Banks have been busy with over 400 IPO applications in the pipeline in Hong Kong after the city regained its place as the world’s top listing venue last year with more than US$37bn of proceeds.
There is uncertainty as to how many deals will actually come to market this year as Hong Kong regulators are clamping down on poor quality listing documents after identifying some "serious deficiencies" in filings.
"For high quality IPOs, investors are still quite keen, although not all IPO deals have seen strong oversubscription. A majority of quality offerings continue to attract investor interest," Xu said.

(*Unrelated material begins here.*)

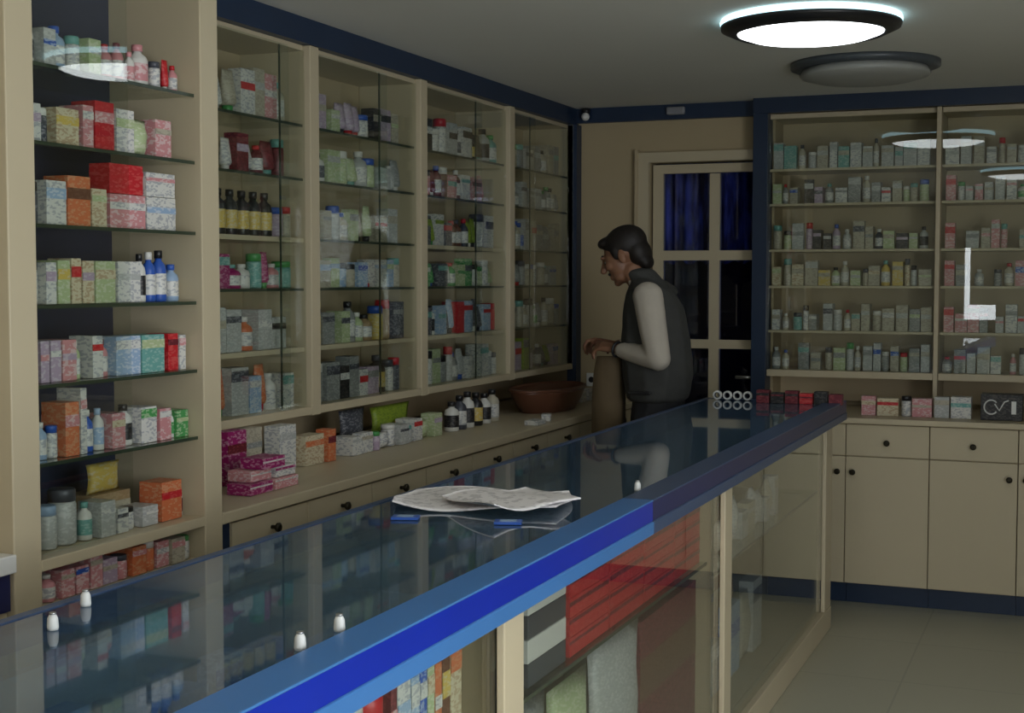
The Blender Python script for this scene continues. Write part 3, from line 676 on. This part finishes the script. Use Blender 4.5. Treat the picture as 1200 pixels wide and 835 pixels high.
# ------------------------------------------------------------------ lamps and small fittings
def lamp(x, y, label, on):
    t = thing('ceiling_lamp', label, 'lamp', (x, y, HC), 0, 'round ceiling lamps')
    if on:
        MB().lathe([(.20, -.0005), (.302, -.0005), (.306, -.010), (.304, -.022), (.24, -.022)], RINGG, 0, 0, 48, cap=True).build('halo_strip', t)
        MB().lathe([(.235, -.0225), (.304, -.0225), (.302, -.034), (.255, -.055), (.245, -.048), (.235, -.0225)], BLACKP, 0, 0, 48, cap=False).build('dark_rim', t)
        MB().lathe([(.05, -.078), (.14, -.073), (.205, -.064), (.245, -.050), (.236, -.0235), (.10, -.0235)], LAMPM, 0, 0, 48).build('diffuser', t)
    else:
        MB().lathe([(.10, -.0005), (.30, -.0005), (.30, -.022), (.24, -.026), (.10, -.026)], plain('dark_lamp_ring', (.07, .08, .09), .35), 0, 0, 48, cap=True).build('dark_ring', t)
        MB().lathe([(.02, -.088), (.12, -.083), (.2, -.073), (.255, -.058), (.262, -.05), (.25, -.0265), (.2, -.0265)], plain('opal_unlit', (.36, .36, .33), .5), 0, 0, 48).build('diffuser', t)
    return t
lamp(-.877, 4.88, 'bright round ceiling lamp with a dark rim and glowing disc', True)
lamp(-.845, 5.95, 'unlit round ceiling lamp with a dark ring behind the bright one', False)
lamp(-.65, 1.75, 'round ceiling lamp overhead, seen only as a reflection in the bright back cabinet', True)
lamp(.75, .6, 'round ceiling lamp above the aisle, the one closer to the shop window', True)  # out of view, added to brighten the near counter
lamp(.75, 2.2, 'round ceiling lamp above the aisle in front of the counter', True)  # second lamp added out of view for the near counter
cm = thing('security_camera', 'small white dome camera in the cornice corner above the door wall', 'camera', (-2.405, 6.97, 2.36))
MB().lathe([(.022, .035), (.022, .015), (.016, .01)], BLACKP, 0, 0, 16).build('mount', cm)
MB().ell((0, -.008, -.006), (.022, .022, .022), WHITEP).build('dome', cm)
o = B(-1.975, -1.88, 6.965, 6.994, 2.345, 2.385, plain('grey_plastic', (.25, .25, .27), .4), bev=.008).build('wall_sensor'); tag(o, 'small pale grey sensor box on the navy cornice above the door', 'sensor')
sw = thing('socket_plate', 'white double socket low on the wall between ledge and door', 'socket', (-2.36, 7.03, .985))
B(-.055, .055, -.012, -.001, -.035, .035, WHITEP, bev=.003).build('plate', sw)
for x in (-.027, .027): MB().lathe([(.016, 0), (.014, .003)], BLACKP, 0, 0, 16).build('socket', sw, (x, -.012, 0)).rotation_euler = (PI/2, 0, 0)

# ------------------------------------------------------------------ the man
SKIN = plain('skin', (.26, .125, .07), .5, var=.1, scale=20)
HAIRM = plain('dark_hair', (.012, .008, .006), .6, var=.3, scale=60)
SHIRT = plain('cream_shirt', (.46, .41, .34), .85, var=.08, scale=14, bump=.5)
VEST = plain('charcoal_vest', (.050, .050, .046), .85, var=.2, scale=25, bump=.5)
TROU = plain('dark_trousers', (.02, .02, .024), .85, var=.2, scale=20, bump=.4)
SHOE = plain('black_shoe', (.01, .01, .01), .4)
CYM = 5.93
man = thing('person', 'man in charcoal vest and cream long-sleeved shirt, head bowed over his hands', 'person', (-1.715, CYM, .004))
def W(x, y, z): return Vector((x+1.66, y-CYM, z))
def rem(o, v, sm=6):
    r = o.modifiers.new('merge', 'REMESH'); r.mode = 'VOXEL'; r.voxel_size = v; r.use_smooth_shade = True
    s_ = o.modifiers.new('soften', 'SMOOTH'); s_.factor = .5; s_.iterations = sm
    return o
body = MB(); S = SKIN
# torso core, neck, legs
body.chain([(W(-1.66, CYM, .98), (.08, .11, .04)), (W(-1.67, CYM, 1.20), (.09, .13, .05)), (W(-1.69, CYM, 1.40), (.08, .15, .05)), (W(-1.715, CYM, 1.47), (.06, .10, .04))], S, .03)
body.chain([(W(-1.715, CYM, 1.46), (.055, .055, .05)), (W(-1.775, CYM, 1.55), (.055, .052, .05))], S, .012)
for sy in (-1, 1):
    body.chain([(W(-1.66, CYM+sy*.075, .93), (.065, .06, .05)), (W(-1.65, CYM+sy*.10, .52), (.05, .05, .05)), (W(-1.63, CYM+sy*.11, .12), (.034, .034, .04))], S, .03)
# head: cranium, face, jaw, nose, ears (facing -X, bowed)
HR = Matrix.Rotation(math.radians(-24), 3, 'Y')   # chin towards chest
HC_ = W(-1.812, CYM, 1.612)
def hd(x, y, z): return HC_ + HR @ Vector((x, y, z))
body.ell(hd(.015, 0, .03), (.095, .074, .085), S, HR, 3)
body.ell(hd(-.035, 0, -.015), (.058, .060, .085), S, HR, 3)
body.ell(hd(-.045, 0, -.075), (.040, .046, .036), S, HR, 3)
body.ell(hd(-.072, 0, -.098), (.018, .024, .016), S, HR, 2)       # chin
body.chain([(hd(-.090, 0, .014), (.012, .010, .012)), (hd(-.114, 0, -.026), (.016, .015, .013))], S, .004)   # nose
body.ell(hd(-.088, 0, .028), (.014, .045, .010), S, HR, 2)        # brow
body.ell(hd(-.083, 0, -.062), (.014, .026, .007), S, HR, 2)       # lips
body.ell(hd(-.085, 0, -.073), (.012, .022, .007), S, HR, 2)
for sy in (-1, 1):
    body.ell(hd(.010, sy*.078, -.012), (.018, .010, .032), S, HR, 2)
    body.ell(hd(-.062, sy*.040, -.02), (.026, .020, .024), S, HR, 2)
# arms
def arm(sy, sh, el, wr):
    body.chain([(sh, (.045, .045, .045)), (el, (.036, .036, .036)), (wr, (.024, .026, .026))], S, .014)
shL, elL, wrL = W(-1.645, CYM-.195, 1.42), W(-1.585, CYM-.235, 1.175), W(-1.790, CYM-.13, 1.205)
shR, elR, wrR = W(-1.70, CYM+.185, 1.42), W(-1.70, CYM+.225, 1.175), W(-1.86, CYM+.08, 1.215)
arm(-1, shL, elL, wrL); arm(1, shR, elR, wrR)
def hand(wr, dirv, up, side):
    """palm, four curled fingers, thumb; dirv towards fingertips, up = back of hand, side = thumb side"""
    d_, u_, s_ = dirv.normalized(), up.normalized(), side.normalized()
    palm = [(wr, (.024, .024, .024)), (wr+d_*.03+s_*.004, (.026, .026, .024)), (wr+d_*.075, (.030, .030, .026))]
    for q in (-1, 0, 1):
        body.chain([(wr+s_*q*.006, (.016, .016, .016)), (wr+d_*.045+s_*q*.020, (.015, .015, .015)), (wr+d_*.082+s_*q*.026, (.0125, .0125, .0125))], S, .006)
    for fi, (off, ln) in enumerate(((.030, .072), (.010, .080), (-.011, .075), (-.031, .060))):
        p = wr + d_*.082 + s_*off
        k1 = p + d_*ln*.42 - u_*ln*.12; k2 = k1 + d_*ln*.18 - u_*ln*.34; k3 = k2 - d_*ln*.12 - u_*ln*.28
        body.chain([(p, (.0095,)*3), (k1, (.0088,)*3), (k2, (.008,)*3), (k3, (.0072,)*3)], S, .004)
    p = wr + d_*.030 + s_*.026
    k1 = p + d_*.030 + s_*.022 - u_*.012; k2 = k1 + d_*.030 - s_*.004 - u_*.018
    body.chain([(p, (.013,)*3), (k1, (.0105,)*3), (k2, (.009,)*3)], S, .004)
hand(wrL + Vector((-.02, .012, .004)), Vector((-1, .42, .12)), Vector((.1, .1, 1)), Vector((-.1, .9, .35)))
hand(wrR + Vector((-.02, -.01, .004)), Vector((-1, -.32, .14)), Vector((.1, -.1, 1)), Vector((.1, -.9, .35)))
bo = body.build('body', man); rem(bo, .005, 2)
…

Bankers said that the Hong Kong-China market appears to have been resilient during the conflict.
"Even if you just look at share performance, we are seeing orderly trading in Hong Kong-China. People do see Hong Kong-China to be an attractive place to continue to put capital," a Hong Kong-based ECM banker said.
Geographically, China made up US$3.6bn of total Asia fees, up 5% from the same quarter last year. Meanwhile, fees earned from Australia, South Korea and India deals fell 20%, 28%, and 30%, respectively.
Morgan Stanley was the biggest earner from follow-ons during the first quarter with US$41.8m, while Goldman Sachs topped the convertible bonds fee table with earnings of US$31.6m. UBS took second place in both asset classes, earning US$34.3m from follow-ons, up 168% from a year ago, and bringing in US$27.9m from CBs, up 104% year on year. Bankers remain optimistic about the equity-linked market in Asia, especially from larger, more liquid names.
“The risk-reward for equity-linked products offers a much more balanced exposure to investors considering what’s going on – it gives you some amount of protection and equity upside. [Recent large CBs across Asia] were well subscribed, and valuations have held up pretty well,” the ECM banker said.
For instance, cloud infrastructure provider Wiwynn in March raised US$2bn from a five-year zero-coupon convertible bond, Taiwan's largest ever.
Fees from debt capital market deals slipped 2.7% from a year ago to US$3.2bn.
Citic held on to its top spot, earning US$221.4m from bond market deals, up 2% from a year ago.
Bank of China’s earnings slipped 17% from a year ago to about US$108m but it still came in second. Guotai Haitong Securities also brought in about US$108m for third place.
"We expect the debt market, especially the onshore China primary market, to remain relatively stable this year, with no significant expansion in overall issuance volume on the primary market issuance side," CICC's Xu said. "We are seeing growing interest among international issuers in renminbi-denominated bond offerings, although this segment still accounts for a relatively modest portion of the broader market."
JP Morgan remained the top earner for high-yield bond issuance, bringing in US$3.9m for a 15.5% market share. Barclays came in second with US$2.7m. UBS earned US$1.9m and took third place versus 20th a year ago.
In investment grade, Citic remained the top earner with fees of US$156.4m.
HSBC remained the top fee earner for G3 bonds despite a 32% year-on-year decline to US$23.4m. Citigroup took second place with fees of US$19.5m. Meanwhile, JP Morgan dropped one place to number three with fees of US$19.4m.
Earnings from loans tumbled 43% to US$311m. HSBC was the top earner despite a 20% decline in fees to US$16.5m. DBS Bank came in second with fees of US$15.8m. Bank of China, which was the top earner in loans last year, dropped to fourth place after an 82% decline in fees to US$13.4m.
Earnings from mergers and acquisitions nearly halved from a year ago to US$512.1m. Morgan Stanley’s M&A fees for the quarter dropped 30% to US$46.1m, but it was still the biggest earner in the asset class.